Date of Award

2011

Publication Type

Master Thesis

Degree Name

M.A.Sc.

Department

Civil and Environmental Engineering

First Advisor

Hanna F Maoh

Keywords

Canadian CMA, commuting behavior, sustainable transportation, urban form

Rights

info:eu-repo/semantics/openAccess

Creative Commons License

Creative Commons Attribution-Noncommercial-No Derivative Works 4.0 License
This work is licensed under a Creative Commons Attribution-Noncommercial-No Derivative Works 4.0 License.

Abstract

This thesis investigates the factors which affect commuting distance in Canadian Metropolitan Areas.

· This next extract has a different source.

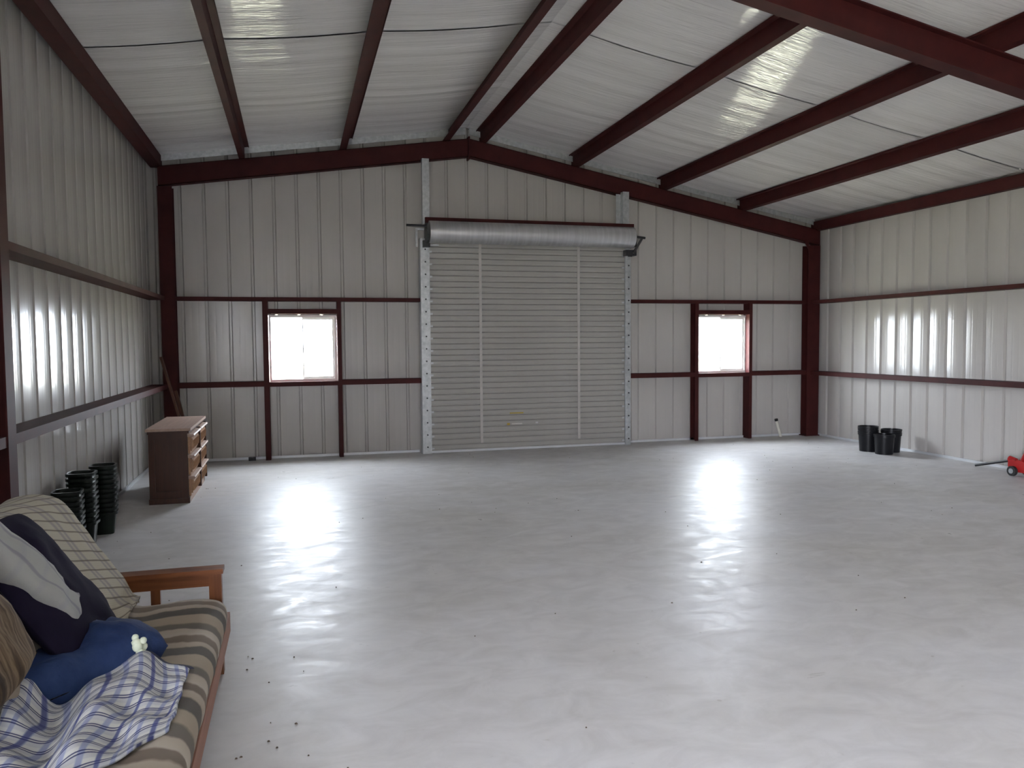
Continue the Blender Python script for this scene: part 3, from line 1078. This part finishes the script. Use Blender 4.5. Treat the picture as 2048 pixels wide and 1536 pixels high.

The commuting behavior in Windsor, Halifax, Calgary and Ottawa-Gatineau is studied using confidential micro-data from the 2006 Canadian Census survey. Land use datasets from Statistics Canada, Desktop Mapping Technology Inc. and Natural Resource Canada are also utilized. The nature of urban form in these CMAs is explored. Regression and ordered choice models are employed to study the similarities and differences in commuting behavior. The impact of factors such as sex, age and employment status is line with previous studies. However, the use of new variables, namely mortgage, mobility and occupational types, provide new insights about the modeled process. Accessibility to jobs and mixed land use are the most significant land use variables in all CMAs. The recommendations from this thesis support philosophies that promote multinucleated and mixed land use development within the context of smart growth strategies.